▶ **What you will do**: Return the lines from the one with "Model this scene" through the one with "sc.camera = cam", exactly as they appear and with no pictures.

▶ **Data to process**:

>> START

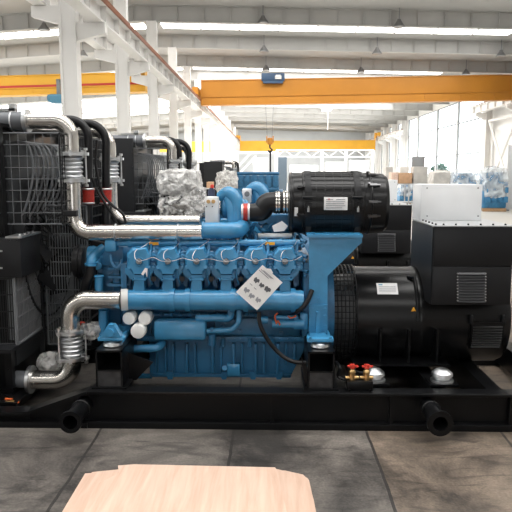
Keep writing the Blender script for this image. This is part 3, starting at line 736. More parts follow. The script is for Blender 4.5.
# --- black coolant hoses with red sleeves
for (x0, y0, xv_, Y) in ((62, 119, 88.5, 5.5), (84, 123, 106, 5.62)):
    top = P(xv_, y0, Y)
    h = obj('coolant_hose', G().tube(fillet([P(20, y0 + 2, Y), (top.x, Y, top.z), P(xv_, 232, Y), P(xv_ + 8, 246, Y)], .16, 9), .036, 20), RUBBER, GS, label='black coolant hose with red sleeve')
    g = G(); ya, yb = (188, 204)
    g.cyl(P(xv_, yb, Y), P(xv_, ya, Y), .05, n=24); s = obj('hose_sleeve', g, REDB, h, label='red rubber sleeve')
    for yy in (ya + 1, yb - 1): obj('hose_clamp', G().torus(P(xv_, yy, Y), Z, .05, .007), STEELD, h)
g = G().tube(spline([P(97, 140, 5.4), P(96, 165, 5.4), P(102, 192, 5.4), P(112, 205, 5.4), P(122, 213, 5.4), P(126, 223, 5.4)]), .012, 8)
g.tube(spline([P(92, 178, 5.42), P(98, 192, 5.42), P(112, 214, 5.42), P(117, 224, 5.42)]), .012, 8)
obj('cable', g, RUBBER, GS)
# --- front (left) gear housing group
g = G().pb(96, 262, 122, 332, 5.3, 6.0, .03).pb(100, 246, 124, 266, 5.25, 5.7, .02)
for px, py in ((100, 270), (118, 270), (100, 300), (118, 300), (109, 284), (104, 318), (118, 326)): g.cyl(P(px, py, 5.3), P(px, py, 5.27), .022, n=10)
g.pb(112, 262, 120, 292, 5.22, 5.35, .01).cyl(P(105, 305, 5.2), P(105, 333, 5.2), .035)
g.pb(120, 264, 127, 290, 5.14, 5.3, .008)
for yy in (268, 276, 284): g.pb(108, yy, 125, yy + 2.5, 5.18, 5.3)
g.tube(spline([P(110, 255, 5.18), P(112, 264, 5.15), P(118, 268, 5.15), P(122, 260, 5.2)]), .013, 8)
obj('gear_housing', g, BLUED, GS)
g = G().lathe(P(95, 256, 5.3), X, [(-.06, .03), (-.05, .085), (0, .1), (.05, .085), (.06, .05), (.1, .05)], 30)
g.cyl(P(97, 258, 5.3), P(97, 266, 5.2), .04).cyl(P(91, 265.5, 5.18), P(91, 263, 5.18), .052).cyl(P(91, 264, 5.18), P(95, 254, 5.24), .042)
g.tube(spline([P(91, 265, 5.18), P(92, 258, 5.2), P(98, 252, 5.25), P(104, 247, 5.28)]), .04, 14)
obj('water_pump', g, BLUE, GS)
obj('coolant_elbow', G().tube(spline([P(91, 266, 5.18), P(90, 274, 5.18), P(86, 284, 5.2), P(84, 300, 5.25)]), .042, 18), RUBBER, GS, label='shiny black rubber elbow')
obj('coolant_pipe', G().cyl(P(99, 276, 5.2), P(99, 296, 5.2), .036).torus(P(99, 276, 5.2), Z, .038, .008).cyl(P(103, 310, 5.12), P(103, 340, 5.12), .036), BLUE, GS)
obj('hose', G().tube(fillet([P(92, 243, 5.3), P(107, 246, 5.28), P(112, 246, 5.25)], .05), .03, 14), RUBBER, GS, label='short black hose')
g = G().cyl(P(76, 262, 5.5), P(86, 262, 5.5), .14, n=32).cyl(P(80, 262, 5.5), P(82, 262, 5.5), .16, n=32)
obj('belt_pulley', g, RUBBER, GS)
# oil filters and cooler
for px, py, r in ((128.5, 319, 6.7), (144.5, 319, 7.0), (137.5, 332, 7.8)):
    Y0 = 4.99 if r > 7.5 else 5.03; q = P(px, py, Y0); R = u(r, Y0)
    f = obj('oil_filter', G().lathe(q, Yv, [(0, R * .55), (.004, R * .9), (.02, R), (.1, R), (.12, R * .92)], 36), FILT, GS, label='white spin-on oil filter')
    obj('filter_base', G().cyl(q + Yv * .12, q + Yv * .3, R * .7), BLUED, f)
g = G().pb(153, 321, 206, 341, 5.05, 5.2, .03)
obj('oil_cooler', g, BLUE, GS, label='smooth blue oil cooler cover')
g = G()
for i in range(12): q = P(152 + i * 9.5, 314.5, 5.16); g.ball(q, .02, n=2)
g.cyl(P(150, 314.5, 5.18), P(262, 314.5, 5.18), .016, n=10)
obj('oil_gallery', g, BLUED, GS)
g = G().tube(fillet([P(124, 349, 5.1), P(158, 348, 5.1), P(163, 342, 5.16)], .05), .034, 16).torus(P(126, 349, 5.1), X, .036, .008)
obj('oil_pipe', g, BLUE, GS)
g = G().tube(fillet([P(196, 318, 5.12), P(224, 318, 5.12), P(231, 322, 5.14), P(231, 306, 5.14)], .06), .03, 16)
g.tube(fillet([P(207, 331, 5.1), P(232, 330, 5.1), P(239, 322, 5.1), P(239, 308, 5.12)], .08), .022, 14)
obj('oil_pipe', g, BLUE, GS)
obj('oil_pipe', G().cyl(P(124, 376, 5.35), P(152, 376, 5.35), .022), BLUE, GS)
obj('drain_cock', G().cyl(P(212, 334, 5.1), P(212, 345, 5.1), .03, n=14).ball(P(212, 330, 5.1), .025, n=2), BLUED, GS)
# starter motor group
g = G().cyl(P(272, 324, 5.1), P(302, 324, 5.1), .034, n=24).cyl(P(294, 324, 5.1), P(304, 324, 5.1), .045, n=24).cyl(P(276, 317.5, 5.12), P(298, 317.5, 5.12), .02, n=18).pb(300, 314, 308, 330, 5.08, 5.25, .01)
g.cyl(P(257, 320, 5.13), P(268, 320, 5.13), .03)
SM = obj('starter_motor', g, BLUE, GS)
for pts in ([(276, 322), (275, 316), (278, 313)], [(288, 316), (291, 318), (296, 316)], [(280, 325), (278, 321), (276, 324)]): obj('terminal_wire', G().tube(spline([P(x, y, 5.05) for x, y in pts]), .007, 6), OWIRE, SM, label='orange red terminal wire')
obj('cable', G().tube(spline([P(259, 312, 5.0), P(260, 324, 4.98), P(268, 340, 4.98), P(280, 354, 4.98), P(293, 361.5, 4.95), P(308, 363, 4.93)]), .017, 12), RUBBER, GS, label='thick black cable curving below the document')
obj('cable', G().tube(spline([P(312, 290, 5.05), P(308, 300, 5.02), P(302, 308, 5.02), P(296, 312, 5.06)]), .02, 10), RUBBER, GS)
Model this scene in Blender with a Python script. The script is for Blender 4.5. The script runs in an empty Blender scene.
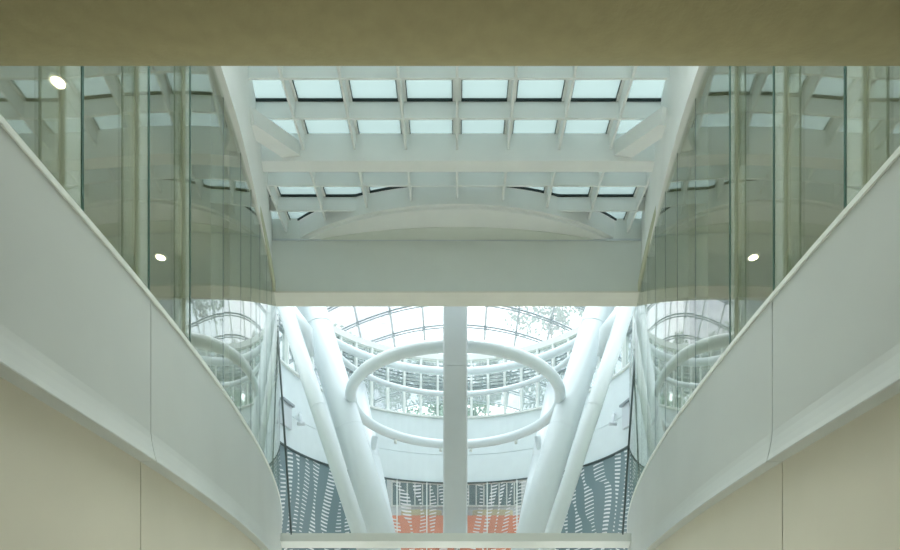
import bpy, math, random
from mathutils import Vector

# ---------------------------------------------------------------- camera, sky, lights
sc = bpy.context.scene
C = sc.collection
EYE = 1.6            # eye height above the hall floor
F = 600.0            # focal length in pixels of a 900 px wide frame
cam_d = bpy.data.cameras.new('camera')
cam = bpy.data.objects.new('camera', cam_d)
C.objects.link(cam)
cam.location = (0, 0, EYE)
cam.rotation_euler = (math.pi / 2, 0, 0)
cam_d.sensor_width = 36
cam_d.lens = F / 900 * 36
cam_d.shift_x = -7 / 900
cam_d.shift_y = 375 / 900
cam_d.clip_end = 500
sc.camera = cam

world = bpy.data.worlds.new('overcast_sky')
sc.world = world
world.use_nodes = True
wn, wl = world.node_tree.nodes, world.node_tree.links
bg = wn['Background']
tc = wn.new('ShaderNodeTexCoord')
nz = wn.new('ShaderNodeTexNoise')
nz.inputs['Scale'].default_value = 3.0
nz.inputs['Detail'].default_value = 4
rmp = wn.new('ShaderNodeValToRGB')
rmp.color_ramp.elements[0].color = (0.70, 0.86, 0.93, 1)
rmp.color_ramp.elements[1].color = (1.0, 1.0, 1.0, 1)
rmp.color_ramp.elements[0].position = 0.35
rmp.color_ramp.elements[1].position = 0.6
wl.new(tc.outputs['Generated'], nz.inputs['Vector'])
wl.new(nz.outputs['Fac'], rmp.inputs['Fac'])
wl.new(rmp.outputs['Color'], bg.inputs['Color'])
bg.inputs['Strength'].default_value = 2.2


def area(name, loc, rot, sx, sy, power, col):
    d = bpy.data.lights.new(name, 'AREA')
    d.shape = 'RECTANGLE'
    d.size, d.size_y = sx, sy
    d.energy = power
    d.color = col
    o = bpy.data.objects.new(name, d)
    o.location = loc
    o.rotation_euler = rot
    C.objects.link(o)


sun_d = bpy.data.lights.new('floor_fill_sun', 'SUN')  # soft overhead sun, added to brighten the floor and its bounce
sun_d.energy = 4.0
sun_d.angle = math.radians(50)
sun_d.color = (1.0, 0.98, 0.93)
sun = bpy.data.objects.new('floor_fill_sun', sun_d)
sun.rotation_euler = (math.radians(-8), 0, 0)
sun.location = (0, 8, 30)
C.objects.link(sun)

# added fill lights: one behind the camera, one under each gallery ceiling
area('rear_fill', (0, -8.5, 3.0), (math.radians(90), 0, 0), 15, 4.0, 65, (0.97, 1.0, 0.97))
area('gallery_fill', (-6.3, 8.5, 9.85), (0, 0, 0), 3, 8, 32, (1.0, 1.0, 0.80))
area('gallery_fill', (6.3, 8.5, 9.85), (0, 0, 0), 3, 8, 32, (1.0, 1.0, 0.80))

sc.view_settings.view_transform = 'Standard'
sc.view_settings.look = 'None'
sc.view_settings.exposure = 1.27
sc.view_settings.gamma = 1.0
sc.view_settings.use_curve_mapping = False
sc.cycles.transparent_max_bounces = 40
sc.cycles.max_bounces = 14
sc.cycles.diffuse_bounces = 7
sc.cycles.sample_clamp_indirect = 6
sc.cycles.use_denoising = True

# ---------------------------------------------------------------- materials


def mat(name, col, rough=0.6, spec=0.3, metal=0.0, var=0.04, vscale=2.0, bump=0.0, bscale=60):
    m = bpy.data.materials.new(name)
    m.use_nodes = True
    n, l = m.node_tree.nodes, m.node_tree.links
    b = n['Principled BSDF']
    b.inputs['Roughness'].default_value = rough
    b.inputs['Specular IOR Level'].default_value = spec
    b.inputs['Metallic'].default_value = metal
    t = n.new('ShaderNodeTexCoord')
    z = n.new('ShaderNodeTexNoise')
    z.inputs['Scale'].default_value = vscale
    z.inputs['Detail'].default_value = 5
    r = n.new('ShaderNodeValToRGB')
    r.color_ramp.elements[0].position = 0.3
    r.color_ramp.elements[1].position = 0.7
    r.color_ramp.elements[0].color = (*[c * (1 - var) for c in col], 1)
    r.color_ramp.elements[1].color = (*[min(1, c * (1 + var)) for c in col], 1)
    l.new(t.outputs['Object'], z.inputs['Vector'])
    l.new(z.outputs['Fac'], r.inputs['Fac'])
    l.new(r.outputs['Color'], b.inputs['Base Color'])
    if bump:
        z2 = n.new('ShaderNodeTexNoise')
        z2.inputs['Scale'].default_value = bscale
        bp = n.new('ShaderNodeBump')
        bp.inputs['Strength'].default_value = bump
        bp.inputs['Distance'].default_value = 0.01
        l.new(t.outputs['Object'], z2.inputs['Vector'])
        l.new(z2.outputs['Fac'], bp.inputs['Height'])
        l.new(bp.outputs['Normal'], b.inputs['Normal'])
    return m


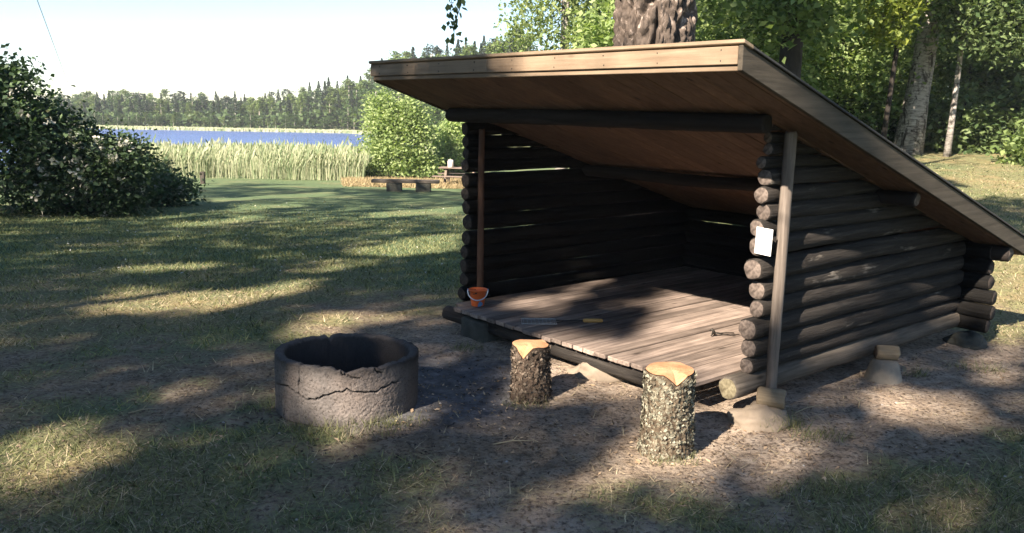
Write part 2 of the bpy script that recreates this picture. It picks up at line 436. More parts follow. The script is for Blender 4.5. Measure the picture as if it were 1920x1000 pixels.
def ground_material():
    m, t, b = nmat('ground_soil_and_turf')
    at = N(t, 'ShaderNodeAttribute', attribute_name='cover')
    sp = N(t, 'ShaderNodeSeparateColor'); t.links.new(at.outputs['Color'], sp.inputs[0])
    v = coords(t)
    f1 = nz(t, v, 2.2, 8, .7); f2 = nz(t, v, 38, 5, .7); f3 = nz(t, v, 9, 6, .7)
    soil = ramp(t, f3, [(.28, (.21, .155, .112)), (.5, (.40, .315, .24)), (.72, (.55, .455, .365))])
    soil = mix(t, ramp(t, f2, [(.38, (.85, .85, .85)), (.5, (0, 0, 0))]), soil, (.10, .078, .063))
    a2 = N(t, 'ShaderNodeAttribute', attribute_name='trodden')
    soil = mix(t, a2.outputs['Fac'], mix(t, 1.0, soil, (.66, .66, .62), 'MULTIPLY'), soil)
    turf = ramp(t, f2, [(.3, (.055, .082, .042)), (.52, (.13, .18, .088)), (.75, (.24, .29, .145))])
    dry = ramp(t, f2, [(.3, (.13, .105, .055)), (.55, (.31, .25, .13)), (.75, (.50, .41, .21))])
    tf = N(t, 'ShaderNodeMath', operation='MULTIPLY'); t.links.new(sp.outputs[1], tf.inputs[0]); t.links.new(ramp(t, f1, [(.3, (.2, .2, .2)), (.6, (1, 1, 1))]), tf.inputs[1])
    turf = mix(t, tf.outputs[0], turf, dry)
    # ragged edge between turf and soil
    ad = N(t, 'ShaderNodeMath', operation='MULTIPLY_ADD'); t.links.new(f2, ad.inputs[0]); ad.inputs[1].default_value = .9
    t.links.new(sp.outputs[0], ad.inputs[2])
    k = N(t, 'ShaderNodeMapRange'); t.links.new(ad.outputs[0], k.inputs[0]); k.inputs[1].default_value = .68; k.inputs[2].default_value = 1.0
    c = mix(t, k.outputs[0], soil, turf)
    asc = ramp(t, f3, [(.3, (.06, .06, .063)), (.55, (.16, .157, .163)), (.75, (.31, .305, .31))])
    c = mix(t, sp.outputs[2], c, asc)
    setc(t, b, c); b.inputs['Roughness'].default_value = .95; b.inputs['Specular IOR Level'].default_value = .1
    ah = N(t, 'ShaderNodeMath', operation='ADD'); t.links.new(f2, ah.inputs[0]); t.links.new(f3, ah.inputs[1])
    bump(t, b, ah.outputs[0], .8, .03)
    return m
M['ground'] = ground_material()
build_ground()

# lake
def lake():
    m, t, b = nmat('lake_water')
    b.inputs['Base Color'].default_value = (.085, .135, .31, 1); b.inputs['Roughness'].default_value = .25
    b.inputs['Specular IOR Level'].default_value = .35
    v = coords(t, (.35, 1.6, 1)); f = nz(t, v, 1.2, 4, .7)
    bump(t, b, f, 1.0, .5)
    V = [(-180, 40, LAKE), (10, 40, LAKE), (10, 180, LAKE), (-180, 180, LAKE)]
    tag(link('lake_water', pymesh('lake_water', V, [(0, 1, 2, 3)], m)), kind='structure')
lake()

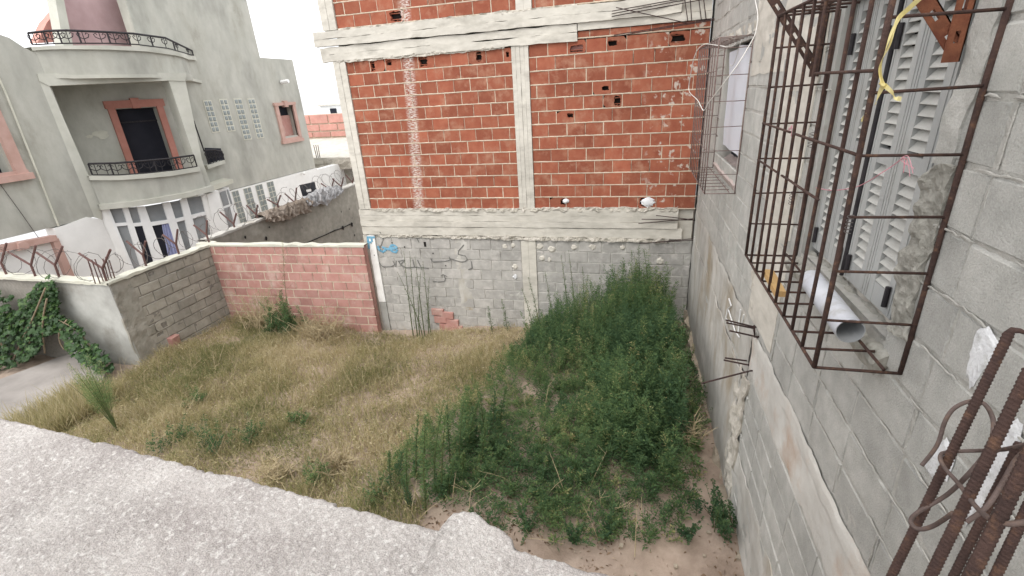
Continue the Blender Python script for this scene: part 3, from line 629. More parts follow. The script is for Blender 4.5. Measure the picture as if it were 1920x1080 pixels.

>> END

▶ **Correct response**:
Model this scene in Blender with a Python script. The script is for Blender 4.5. The script runs in an empty Blender scene.
import bpy, math, random
from mathutils import Vector

# ---------------------------------------------------------------- camera, sky, lights
sc = bpy.context.scene
C = sc.collection
EYE = 1.6            # eye height above the hall floor
F = 600.0            # focal length in pixels of a 900 px wide frame
cam_d = bpy.data.cameras.new('camera')
cam = bpy.data.objects.new('camera', cam_d)
C.objects.link(cam)
cam.location = (0, 0, EYE)
cam.rotation_euler = (math.pi / 2, 0, 0)
cam_d.sensor_width = 36
cam_d.lens = F / 900 * 36
cam_d.shift_x = -7 / 900
cam_d.shift_y = 375 / 900
cam_d.clip_end = 500
sc.camera = cam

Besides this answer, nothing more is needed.